Photo: Annik MH de Carufel Le Devoir
Le gouvernement du Québec a classé patrimonial le site du parlement de Montréal en 2012, tandis qu’en 1949 le gouvernement du Canada a désigné sa destruction comme événement historique national.
C’est dans ce contexte que l’incendie se déclare au parlement de Montréal le 25 avril 1849. Une douzaine de tories avaient pénétré dans le parlement. Des carreaux avaient été cassés aux fenêtres, et la salle de l’Assemblée législative avait été saccagée.
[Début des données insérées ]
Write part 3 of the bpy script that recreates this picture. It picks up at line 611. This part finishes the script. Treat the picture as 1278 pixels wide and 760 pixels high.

Un dénommé Alfred Perry, qui était alors capitaine d’un corps de pompiers volontaires de Montréal, a prétendu avoir mis le feu par accident à l’édifice en lançant une brique sur un lustre au gaz.
Direction Ottawa
C’est à la suite de ces événements que le parlement du Canada quitte définitivement Montréal, pour s’installer successivement à Québec, puis à Toronto, puis enfin à Ottawa, en 1857. Ottawa sera finalement choisie, parce qu’elle forme une sorte de frontière entre le Haut et le Bas-Canada de l’époque, dit Alain Roy, historien spécialiste de l’époque.
C’est donc cette époque riche en réformes que le site archéologique du musée Pointe-à-Callière vient documenter. Le parlement de l’époque abritait une bibliothèque de quelque 22 000 livres. On a aussi retrouvé des encriers, qui témoignent de la présence d’écrivains qui travaillaient sur place au service des députés.
Pour l’historien Alain Roy, cet incendie ne doit pas occulter le fait que le gouvernement du Canada était alors en pleine réforme.
« Il y a une grande richesse historique dans la mémoire cachée autour du parlement », dit-il, ajoutant que l’incendie ne doit pas distraire l’attention de ces réalités.
Le passage du parlement du Canada à Montréal compte en effet son lot de faits déterminants dans l’histoire du pays. La langue française y sera reconnue comme l’une des langues officielles de l’État, et l’Assemblée y gagne le plein contrôle de son budget. Des ministères des Travaux publics, de l’Éducation, et des Terres de la Couronne sont créés. L’autonomie locale est confortée par la reconnaissance du gouvernement réformiste comme « gouvernement responsable ». Certains parlent même de cette époque comme d’une première Révolution tranquille, poursuit M. Roy.